**What you will do**. Copy each line below that includes "Base".

**Stored data**.
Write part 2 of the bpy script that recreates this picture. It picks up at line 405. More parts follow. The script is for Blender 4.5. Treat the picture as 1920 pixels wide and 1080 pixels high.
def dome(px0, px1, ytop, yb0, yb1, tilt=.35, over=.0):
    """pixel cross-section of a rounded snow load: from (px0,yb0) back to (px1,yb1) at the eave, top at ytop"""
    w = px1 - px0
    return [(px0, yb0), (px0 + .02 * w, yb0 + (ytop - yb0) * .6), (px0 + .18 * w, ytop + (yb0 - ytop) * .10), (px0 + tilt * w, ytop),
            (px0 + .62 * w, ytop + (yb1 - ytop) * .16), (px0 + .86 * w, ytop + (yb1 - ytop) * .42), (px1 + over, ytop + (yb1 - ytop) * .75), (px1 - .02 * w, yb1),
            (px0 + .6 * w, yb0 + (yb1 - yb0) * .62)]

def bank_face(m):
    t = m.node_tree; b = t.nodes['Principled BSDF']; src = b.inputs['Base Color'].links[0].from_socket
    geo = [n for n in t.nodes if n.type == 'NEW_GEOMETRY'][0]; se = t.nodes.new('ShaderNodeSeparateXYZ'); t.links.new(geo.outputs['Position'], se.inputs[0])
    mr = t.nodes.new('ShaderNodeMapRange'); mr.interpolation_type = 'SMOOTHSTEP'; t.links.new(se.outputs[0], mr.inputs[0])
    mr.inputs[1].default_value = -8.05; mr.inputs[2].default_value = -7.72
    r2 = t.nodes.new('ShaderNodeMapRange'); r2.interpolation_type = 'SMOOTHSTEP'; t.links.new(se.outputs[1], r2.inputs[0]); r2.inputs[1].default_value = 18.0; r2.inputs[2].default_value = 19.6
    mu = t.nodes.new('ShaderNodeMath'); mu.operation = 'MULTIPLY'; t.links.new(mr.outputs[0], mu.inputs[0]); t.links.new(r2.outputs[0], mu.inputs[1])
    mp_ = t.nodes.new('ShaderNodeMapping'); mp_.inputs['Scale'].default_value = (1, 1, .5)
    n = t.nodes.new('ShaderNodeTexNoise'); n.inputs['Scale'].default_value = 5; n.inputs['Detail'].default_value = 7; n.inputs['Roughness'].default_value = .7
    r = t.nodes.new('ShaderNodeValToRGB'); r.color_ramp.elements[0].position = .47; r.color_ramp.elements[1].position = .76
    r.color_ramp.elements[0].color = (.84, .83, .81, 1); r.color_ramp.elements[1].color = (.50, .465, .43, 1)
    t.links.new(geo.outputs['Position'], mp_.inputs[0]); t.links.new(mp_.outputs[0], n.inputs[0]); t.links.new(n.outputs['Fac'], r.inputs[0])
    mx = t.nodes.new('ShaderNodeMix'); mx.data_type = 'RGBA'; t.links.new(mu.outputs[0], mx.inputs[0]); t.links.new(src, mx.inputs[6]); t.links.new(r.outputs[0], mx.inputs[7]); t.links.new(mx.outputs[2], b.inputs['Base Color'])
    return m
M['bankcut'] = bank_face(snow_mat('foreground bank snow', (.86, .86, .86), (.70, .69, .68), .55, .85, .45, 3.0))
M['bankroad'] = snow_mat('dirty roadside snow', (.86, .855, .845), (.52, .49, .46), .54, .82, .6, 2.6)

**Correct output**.
    t = m.node_tree; b = t.nodes['Principled BSDF']; src = b.inputs['Base Color'].links[0].from_socket
    mx = t.nodes.new('ShaderNodeMix'); mx.data_type = 'RGBA'; t.links.new(mu.outputs[0], mx.inputs[0]); t.links.new(src, mx.inputs[6]); t.links.new(r.outputs[0], mx.inputs[7]); t.links.new(mx.outputs[2], b.inputs['Base Color'])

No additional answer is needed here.